Robert Kolt, a Michigan State University advertising professor and Super Bowl ad guru, says ads in the Super Bowl have to be outstanding and tell a story.

“No one is going to get up during the Super Bowl, run out and buy a car,” he said. “It’s not an impulse buy. ... It just needs to make an impression for whatever reason.”

The move isn’t unprecedented, and has worked in recent Super Bowls for automakers — particularly for Fiat Chrysler Automobiles NV, which has not announced its plans for Sunday’s game.

Kolt argues that the Super Bowl, where a 30-second ad this year is expected to average around $5 million, isn’t exactly the place for a traditional ad. Hence, the move to tell stories or make statements.

“Do you have to show the product? Not the whole spot but you should show a picture of it or tease us just a little bit.”

Brands such as Buick, Honda, Mercedes-Benz, Kia and Lexus are looking to make an impression with celebrities — from comedians Tina Fey and Melissa McCarthy to athletes Cam Newton and Earvin “Magic” Johnson.

Honda’s 60-second ad is a star-studded affair that features a celebrities — from their high-school yearbook photos and through their journeys toward success. The company relates their aspirations to the success of the company and progression of the Honda CR-V.

Celebrities featured in the “Yearbooks” commercial include Amy Adams, Steve Carell, Viola Davis, Missy Elliott, Tina Fey, Earvin “Magic” Johnson, Jimmy Kimmel, Stan Lee and Robert Redford. It is scheduled to run in the first break during the second quarter.

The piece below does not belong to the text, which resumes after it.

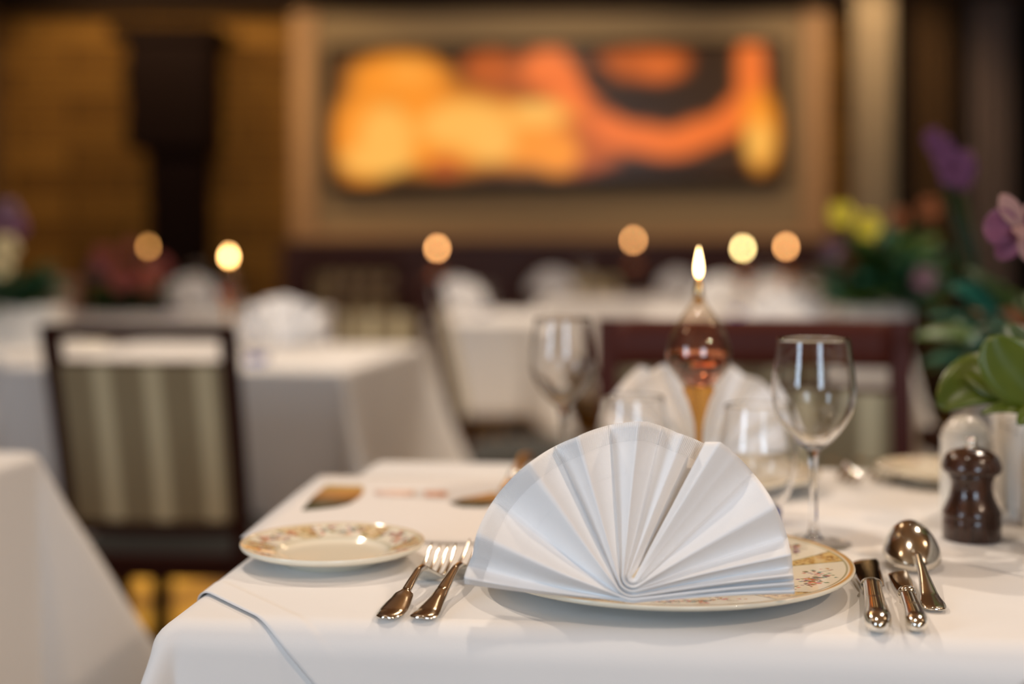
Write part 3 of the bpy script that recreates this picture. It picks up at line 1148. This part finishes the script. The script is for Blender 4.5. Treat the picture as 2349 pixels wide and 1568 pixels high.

Kia tapped Melissa McCarthy for its comedic 60-second spot in which the actress drives a Kia Niro while attempting to save trees, whales and rhinos.

Mercedes-Benz and Buick also stuck with humor.

Mercedes released a 60-second version of its commercial prior to the game that includes actor Peter Fonda, Steppenwolf’s “Born to Be Wild” and references to the 1969 film “Easy Rider” for the AMG GT Roadster.

Buick is scheduled to air a 60-second commercial Sunday during the first quarter for the 2017 Encore and 2017 Cascada that takes place at a Pee Wee football game with Carolina Panthers quarterback Cam Newton and supermodel Miranda Kerr.

Lexus’ ad features movement artist Lil Buck and “Move Your Body” from recording artist Sia. The dancer is featured in the ad alongside the all-new LC 500 and its parts, drawing parallels between the shapes and movements of the human form and vehicle. The 30-second spot is scheduled to air during the second quarter.

Toyota, Lexus’ mainstream sister brand, will be absent from national advertising during this year’s Super Bowl. It will air a regional ad for the 2017 Mirai fuel cell vehicle in Los Angeles and San Francisco markets.